(Task prompt) Begin with the first line of the material and copy each line word for word through the line that contains "from mathutils import Matrix, Vector"; the pictures are left out.

(Stored data)
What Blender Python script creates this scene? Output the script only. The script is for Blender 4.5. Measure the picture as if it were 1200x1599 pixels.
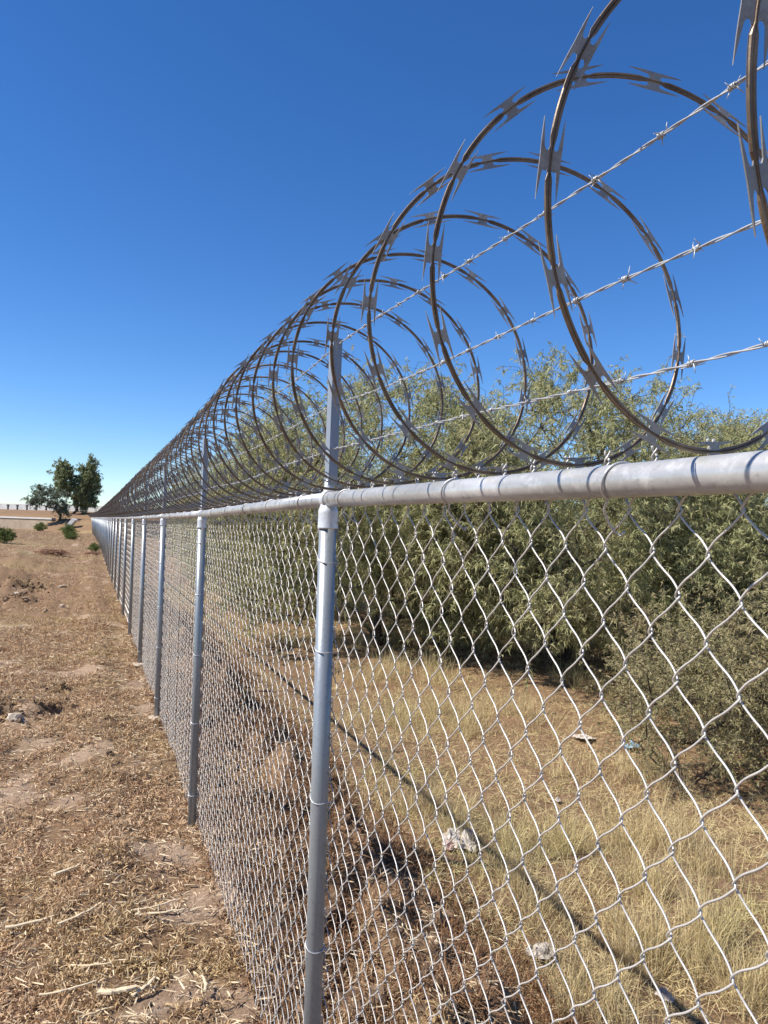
import bpy, math, random
import numpy as np
from mathutils import Matrix, Vector

R = math.radians
for o in list(bpy.data.objects):
    bpy.data.objects.remove(o)
scene = bpy.context.scene
col = scene.collection

# ------------------------------------------------------------------ camera
CAM = Vector((0.0, 0.0, 1.85))
YAW, PITCH, ROLL = R(20.9), R(0.84), R(1.7)
fw = Vector((math.sin(YAW) * math.cos(PITCH), math.cos(YAW) * math.cos(PITCH), math.sin(PITCH)))
rt = Vector((math.cos(YAW), -math.sin(YAW), 0))
up = rt.cross(fw)
rt2 = rt * math.cos(ROLL) + up * math.sin(ROLL)
up2 = up * math.cos(ROLL) - rt * math.sin(ROLL)
cd = bpy.data.cameras.new('camera')
cam = bpy.data.objects.new('camera', cd)
col.objects.link(cam)
cam.matrix_world = Matrix(((rt2.x, up2.x, -fw.x, CAM.x), (rt2.y, up2.y, -fw.y, CAM.y),
                           (rt2.z, up2.z, -fw.z, CAM.z), (0, 0, 0, 1)))
cd.sensor_fit = 'HORIZONTAL'
cd.sensor_width = 36
cd.lens = 36
cd.clip_start = 0.02
cd.clip_end = 6000
scene.camera = cam

# ------------------------------------------------------------------ sky and sun
SUN_EL, SUN_AZ = R(48), R(-84)          # azimuth measured from +Y towards +X; the sun stands to the left
sdir = Vector((math.sin(SUN_AZ) * math.cos(SUN_EL), math.cos(SUN_AZ) * math.cos(SUN_EL), math.sin(SUN_EL)))
w = bpy.data.worlds.new('World')
scene.world = w
w.use_nodes = True
wn = w.node_tree
bg = wn.nodes['Background']
sky = wn.nodes.new('ShaderNodeTexSky')
sky.sky_type = 'NISHITA'
sky.sun_disc = False
sky.sun_elevation = SUN_EL
sky.sun_rotation = SUN_AZ
sky.altitude = 1800
sky.air_density = 1.0
sky.dust_density = 0.05
sky.ozone_density = 3.0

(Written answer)
What Blender Python script creates this scene? Output the script only. The script is for Blender 4.5. Measure the picture as if it were 1200x1599 pixels.
import bpy, math, random
import numpy as np
from mathutils import Matrix, Vector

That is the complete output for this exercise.